◆ Instructions for the task
Your task is to repeat the listing exactly.
++++
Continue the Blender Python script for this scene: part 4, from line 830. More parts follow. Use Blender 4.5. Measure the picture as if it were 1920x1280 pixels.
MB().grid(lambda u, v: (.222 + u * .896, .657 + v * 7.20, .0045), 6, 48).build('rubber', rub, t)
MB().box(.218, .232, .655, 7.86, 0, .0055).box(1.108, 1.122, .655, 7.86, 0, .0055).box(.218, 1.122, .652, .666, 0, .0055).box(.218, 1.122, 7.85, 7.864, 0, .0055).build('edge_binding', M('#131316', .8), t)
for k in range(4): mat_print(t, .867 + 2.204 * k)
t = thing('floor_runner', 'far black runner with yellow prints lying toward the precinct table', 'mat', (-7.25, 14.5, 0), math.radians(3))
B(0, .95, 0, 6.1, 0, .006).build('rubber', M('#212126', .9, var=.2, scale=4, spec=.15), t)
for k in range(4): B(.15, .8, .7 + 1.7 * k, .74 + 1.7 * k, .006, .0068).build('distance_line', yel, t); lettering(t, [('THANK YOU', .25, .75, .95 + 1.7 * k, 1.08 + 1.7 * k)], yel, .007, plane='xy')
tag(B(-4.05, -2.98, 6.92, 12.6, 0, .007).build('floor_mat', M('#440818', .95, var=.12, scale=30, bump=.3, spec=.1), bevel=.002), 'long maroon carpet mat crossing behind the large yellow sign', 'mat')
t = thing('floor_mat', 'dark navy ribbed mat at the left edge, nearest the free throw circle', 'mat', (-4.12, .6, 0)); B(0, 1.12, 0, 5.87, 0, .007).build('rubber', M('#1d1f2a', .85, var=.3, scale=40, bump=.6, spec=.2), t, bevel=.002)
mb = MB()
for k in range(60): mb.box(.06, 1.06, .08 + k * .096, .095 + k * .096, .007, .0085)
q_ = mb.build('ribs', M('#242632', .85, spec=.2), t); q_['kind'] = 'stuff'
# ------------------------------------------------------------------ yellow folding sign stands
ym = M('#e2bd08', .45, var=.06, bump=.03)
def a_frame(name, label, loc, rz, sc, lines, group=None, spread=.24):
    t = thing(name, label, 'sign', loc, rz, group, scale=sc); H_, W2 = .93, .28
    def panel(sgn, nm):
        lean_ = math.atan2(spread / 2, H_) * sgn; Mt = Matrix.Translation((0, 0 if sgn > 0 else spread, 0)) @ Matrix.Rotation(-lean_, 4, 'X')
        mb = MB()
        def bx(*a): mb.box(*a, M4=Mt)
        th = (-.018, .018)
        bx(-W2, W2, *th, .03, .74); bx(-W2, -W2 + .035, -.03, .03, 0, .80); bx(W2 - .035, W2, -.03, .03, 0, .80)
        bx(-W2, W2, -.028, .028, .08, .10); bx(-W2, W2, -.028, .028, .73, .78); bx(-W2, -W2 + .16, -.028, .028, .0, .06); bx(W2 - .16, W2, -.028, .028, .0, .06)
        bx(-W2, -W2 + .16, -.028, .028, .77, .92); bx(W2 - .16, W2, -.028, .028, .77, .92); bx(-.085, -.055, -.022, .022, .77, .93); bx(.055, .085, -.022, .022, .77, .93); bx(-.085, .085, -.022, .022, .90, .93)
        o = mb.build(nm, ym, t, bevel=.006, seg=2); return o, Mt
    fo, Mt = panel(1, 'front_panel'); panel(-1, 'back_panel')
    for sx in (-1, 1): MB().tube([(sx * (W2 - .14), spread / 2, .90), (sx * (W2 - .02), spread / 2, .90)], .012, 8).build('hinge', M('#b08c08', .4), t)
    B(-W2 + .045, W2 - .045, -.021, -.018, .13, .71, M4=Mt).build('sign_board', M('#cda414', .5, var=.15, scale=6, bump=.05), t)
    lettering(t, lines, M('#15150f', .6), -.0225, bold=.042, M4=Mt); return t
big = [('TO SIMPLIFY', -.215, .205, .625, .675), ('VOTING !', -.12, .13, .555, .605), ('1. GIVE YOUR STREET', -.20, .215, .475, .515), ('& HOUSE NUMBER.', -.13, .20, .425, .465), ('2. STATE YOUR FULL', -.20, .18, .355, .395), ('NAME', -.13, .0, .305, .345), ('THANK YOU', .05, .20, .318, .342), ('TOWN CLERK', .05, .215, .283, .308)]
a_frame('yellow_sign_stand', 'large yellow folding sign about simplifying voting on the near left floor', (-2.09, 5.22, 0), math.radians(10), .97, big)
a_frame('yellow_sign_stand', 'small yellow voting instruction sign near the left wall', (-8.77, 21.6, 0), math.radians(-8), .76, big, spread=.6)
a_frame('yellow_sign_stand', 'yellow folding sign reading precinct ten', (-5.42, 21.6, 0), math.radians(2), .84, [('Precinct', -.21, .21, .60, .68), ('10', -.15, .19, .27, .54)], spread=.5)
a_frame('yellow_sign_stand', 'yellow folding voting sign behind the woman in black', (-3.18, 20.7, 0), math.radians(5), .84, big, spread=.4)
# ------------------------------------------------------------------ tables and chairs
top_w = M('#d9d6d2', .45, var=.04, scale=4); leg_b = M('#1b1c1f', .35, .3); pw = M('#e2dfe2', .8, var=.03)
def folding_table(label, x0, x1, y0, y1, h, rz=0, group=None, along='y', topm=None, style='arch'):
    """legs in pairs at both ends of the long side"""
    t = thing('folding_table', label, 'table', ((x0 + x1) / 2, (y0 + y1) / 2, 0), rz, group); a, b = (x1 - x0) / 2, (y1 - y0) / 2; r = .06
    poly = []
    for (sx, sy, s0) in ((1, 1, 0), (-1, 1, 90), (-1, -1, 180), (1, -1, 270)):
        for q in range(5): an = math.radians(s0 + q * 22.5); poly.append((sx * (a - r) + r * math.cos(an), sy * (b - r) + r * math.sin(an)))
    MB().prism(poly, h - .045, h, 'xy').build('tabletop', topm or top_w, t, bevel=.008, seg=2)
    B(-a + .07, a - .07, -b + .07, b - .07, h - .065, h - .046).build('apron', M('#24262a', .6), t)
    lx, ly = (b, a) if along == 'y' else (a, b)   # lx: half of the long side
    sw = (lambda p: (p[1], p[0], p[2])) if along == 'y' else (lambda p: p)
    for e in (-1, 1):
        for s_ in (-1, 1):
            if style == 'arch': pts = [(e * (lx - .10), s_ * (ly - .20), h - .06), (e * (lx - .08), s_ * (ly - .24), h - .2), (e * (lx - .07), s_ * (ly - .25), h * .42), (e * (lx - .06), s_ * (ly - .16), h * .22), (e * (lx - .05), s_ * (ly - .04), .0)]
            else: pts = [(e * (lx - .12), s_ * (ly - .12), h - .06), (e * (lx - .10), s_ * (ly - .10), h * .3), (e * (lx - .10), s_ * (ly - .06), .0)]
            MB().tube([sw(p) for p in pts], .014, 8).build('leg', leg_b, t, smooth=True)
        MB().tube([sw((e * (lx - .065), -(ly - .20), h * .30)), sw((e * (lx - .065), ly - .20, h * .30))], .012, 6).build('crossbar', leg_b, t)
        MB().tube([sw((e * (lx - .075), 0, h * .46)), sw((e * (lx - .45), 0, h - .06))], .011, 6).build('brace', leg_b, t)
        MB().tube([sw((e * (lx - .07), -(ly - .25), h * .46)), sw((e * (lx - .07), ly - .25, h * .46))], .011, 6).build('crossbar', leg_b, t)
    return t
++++
◆ Written response
Continue the Blender Python script for this scene: part 4, from line 830. More parts follow. Use Blender 4.5. Measure the picture as if it were 1920x1280 pixels.
MB().grid(lambda u, v: (.222 + u * .896, .657 + v * 7.20, .0045), 6, 48).build('rubber', rub, t)
MB().box(.218, .232, .655, 7.86, 0, .0055).box(1.108, 1.122, .655, 7.86, 0, .0055).box(.218, 1.122, .652, .666, 0, .0055).box(.218, 1.122, 7.85, 7.864, 0, .0055).build('edge_binding', M('#131316', .8), t)
for k in range(4): mat_print(t, .867 + 2.204 * k)
t = thing('floor_runner', 'far black runner with yellow prints lying toward the precinct table', 'mat', (-7.25, 14.5, 0), math.radians(3))
B(0, .95, 0, 6.1, 0, .006).build('rubber', M('#212126', .9, var=.2, scale=4, spec=.15), t)
for k in range(4): B(.15, .8, .7 + 1.7 * k, .74 + 1.7 * k, .006, .0068).build('distance_line', yel, t); lettering(t, [('THANK YOU', .25, .75, .95 + 1.7 * k, 1.08 + 1.7 * k)], yel, .007, plane='xy')
tag(B(-4.05, -2.98, 6.92, 12.6, 0, .007).build('floor_mat', M('#440818', .95, var=.12, scale=30, bump=.3, spec=.1), bevel=.002), 'long maroon carpet mat crossing behind the large yellow sign', 'mat')
t = thing('floor_mat', 'dark navy ribbed mat at the left edge, nearest the free throw circle', 'mat', (-4.12, .6, 0)); B(0, 1.12, 0, 5.87, 0, .007).build('rubber', M('#1d1f2a', .85, var=.3, scale=40, bump=.6, spec=.2), t, bevel=.002)
mb = MB()
for k in range(60): mb.box(.06, 1.06, .08 + k * .096, .095 + k * .096, .007, .0085)
q_ = mb.build('ribs', M('#242632', .85, spec=.2), t); q_['kind'] = 'stuff'
# ------------------------------------------------------------------ yellow folding sign stands
ym = M('#e2bd08', .45, var=.06, bump=.03)
def a_frame(name, label, loc, rz, sc, lines, group=None, spread=.24):
    t = thing(name, label, 'sign', loc, rz, group, scale=sc); H_, W2 = .93, .28
    def panel(sgn, nm):
        lean_ = math.atan2(spread / 2, H_) * sgn; Mt = Matrix.Translation((0, 0 if sgn > 0 else spread, 0)) @ Matrix.Rotation(-lean_, 4, 'X')
        mb = MB()
        def bx(*a): mb.box(*a, M4=Mt)
        th = (-.018, .018)
        bx(-W2, W2, *th, .03, .74); bx(-W2, -W2 + .035, -.03, .03, 0, .80); bx(W2 - .035, W2, -.03, .03, 0, .80)
        bx(-W2, W2, -.028, .028, .08, .10); bx(-W2, W2, -.028, .028, .73, .78); bx(-W2, -W2 + .16, -.028, .028, .0, .06); bx(W2 - .16, W2, -.028, .028, .0, .06)
        bx(-W2, -W2 + .16, -.028, .028, .77, .92); bx(W2 - .16, W2, -.028, .028, .77, .92); bx(-.085, -.055, -.022, .022, .77, .93); bx(.055, .085, -.022, .022, .77, .93); bx(-.085, .085, -.022, .022, .90, .93)
        o = mb.build(nm, ym, t, bevel=.006, seg=2); return o, Mt
    fo, Mt = panel(1, 'front_panel'); panel(-1, 'back_panel')
    for sx in (-1, 1): MB().tube([(sx * (W2 - .14), spread / 2, .90), (sx * (W2 - .02), spread / 2, .90)], .012, 8).build('hinge', M('#b08c08', .4), t)
    B(-W2 + .045, W2 - .045, -.021, -.018, .13, .71, M4=Mt).build('sign_board', M('#cda414', .5, var=.15, scale=6, bump=.05), t)
    lettering(t, lines, M('#15150f', .6), -.0225, bold=.042, M4=Mt); return t
big = [('TO SIMPLIFY', -.215, .205, .625, .675), ('VOTING !', -.12, .13, .555, .605), ('1. GIVE YOUR STREET', -.20, .215, .475, .515), ('& HOUSE NUMBER.', -.13, .20, .425, .465), ('2. STATE YOUR FULL', -.20, .18, .355, .395), ('NAME', -.13, .0, .305, .345), ('THANK YOU', .05, .20, .318, .342), ('TOWN CLERK', .05, .215, .283, .308)]
a_frame('yellow_sign_stand', 'large yellow folding sign about simplifying voting on the near left floor', (-2.09, 5.22, 0), math.radians(10), .97, big)
a_frame('yellow_sign_stand', 'small yellow voting instruction sign near the left wall', (-8.77, 21.6, 0), math.radians(-8), .76, big, spread=.6)
a_frame('yellow_sign_stand', 'yellow folding sign reading precinct ten', (-5.42, 21.6, 0), math.radians(2), .84, [('Precinct', -.21, .21, .60, .68), ('10', -.15, .19, .27, .54)], spread=.5)
a_frame('yellow_sign_stand', 'yellow folding voting sign behind the woman in black', (-3.18, 20.7, 0), math.radians(5), .84, big, spread=.4)
# ------------------------------------------------------------------ tables and chairs
top_w = M('#d9d6d2', .45, var=.04, scale=4); leg_b = M('#1b1c1f', .35, .3); pw = M('#e2dfe2', .8, var=.03)
def folding_table(label, x0, x1, y0, y1, h, rz=0, group=None, along='y', topm=None, style='arch'):
    """legs in pairs at both ends of the long side"""
    t = thing('folding_table', label, 'table', ((x0 + x1) / 2, (y0 + y1) / 2, 0), rz, group); a, b = (x1 - x0) / 2, (y1 - y0) / 2; r = .06
    poly = []
    for (sx, sy, s0) in ((1, 1, 0), (-1, 1, 90), (-1, -1, 180), (1, -1, 270)):
        for q in range(5): an = math.radians(s0 + q * 22.5); poly.append((sx * (a - r) + r * math.cos(an), sy * (b - r) + r * math.sin(an)))
    MB().prism(poly, h - .045, h, 'xy').build('tabletop', topm or top_w, t, bevel=.008, seg=2)
    B(-a + .07, a - .07, -b + .07, b - .07, h - .065, h - .046).build('apron', M('#24262a', .6), t)
    lx, ly = (b, a) if along == 'y' else (a, b)   # lx: half of the long side
    sw = (lambda p: (p[1], p[0], p[2])) if along == 'y' else (lambda p: p)
    for e in (-1, 1):
        for s_ in (-1, 1):
            if style == 'arch': pts = [(e * (lx - .10), s_ * (ly - .20), h - .06), (e * (lx - .08), s_ * (ly - .24), h - .2), (e * (lx - .07), s_ * (ly - .25), h * .42), (e * (lx - .06), s_ * (ly - .16), h * .22), (e * (lx - .05), s_ * (ly - .04), .0)]
            else: pts = [(e * (lx - .12), s_ * (ly - .12), h - .06), (e * (lx - .10), s_ * (ly - .10), h * .3), (e * (lx - .10), s_ * (ly - .06), .0)]
            MB().tube([sw(p) for p in pts], .014, 8).build('leg', leg_b, t, smooth=True)
        MB().tube([sw((e * (lx - .065), -(ly - .20), h * .30)), sw((e * (lx - .065), ly - .20, h * .30))], .012, 6).build('crossbar', leg_b, t)
        MB().tube([sw((e * (lx - .075), 0, h * .46)), sw((e * (lx - .45), 0, h - .06))], .011, 6).build('brace', leg_b, t)
        MB().tube([sw((e * (lx - .07), -(ly - .25), h * .46)), sw((e * (lx - .07), ly - .25, h * .46))], .011, 6).build('crossbar', leg_b, t)
    return t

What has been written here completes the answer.